Her academic colleagues say perceptions of Warren as an anti-business firebrand are off the mark. They say her views have been shaped by a willingness to pore over data, but also by a sensitivity to the economic stress facing real families.

"With each study that she's done and with each year that she's been looking at these issues, she's moved her opinions a lot," said Katherine Porter, a former student of Warren's and now a professor at the University of Iowa College of Law.

"Now she believes from her data and her studies that there are some overspenders, but there's also responsibility in the lending industry for who you're going to underwrite."

To be sure, the CFPB is still an experiment. It has issued no rules and does not even have a permanent director. The advancement of Warren's idea has also opened her to no small criticism, including that the influence she carries should be left to more experienced regulators. Banks and many in Congress found her idea to be an abomination, and the prospect of her leading the agency was polarizing, with the White House opting to give Warren a more informal advisory role rather than go through a messy confirmation battle.
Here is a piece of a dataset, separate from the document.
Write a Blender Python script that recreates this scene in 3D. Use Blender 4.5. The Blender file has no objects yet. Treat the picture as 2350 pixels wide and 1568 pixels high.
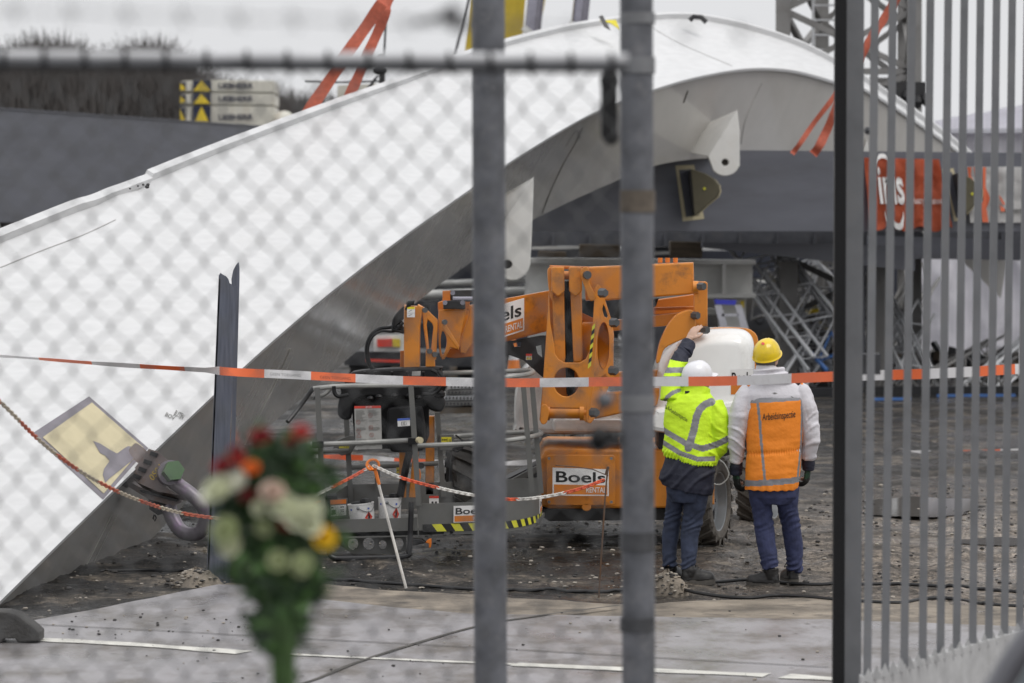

Bankers say they want to work with Warren.

"She has done a very good job of reaching out to the industry to begin to engage in that constructive dialogue," Casey-Landry said.

But she has yet to seal the deal with them. Other open questions include Warren's future role with the agency once it is launched.

But Warren said her focus is on the job at hand.

"I will be disappointed if this agency does not fulfill its promise," she said. "I never expected to be here. So long as I can be helpful, I'll plan to be here. When that isn't so, I'll leave."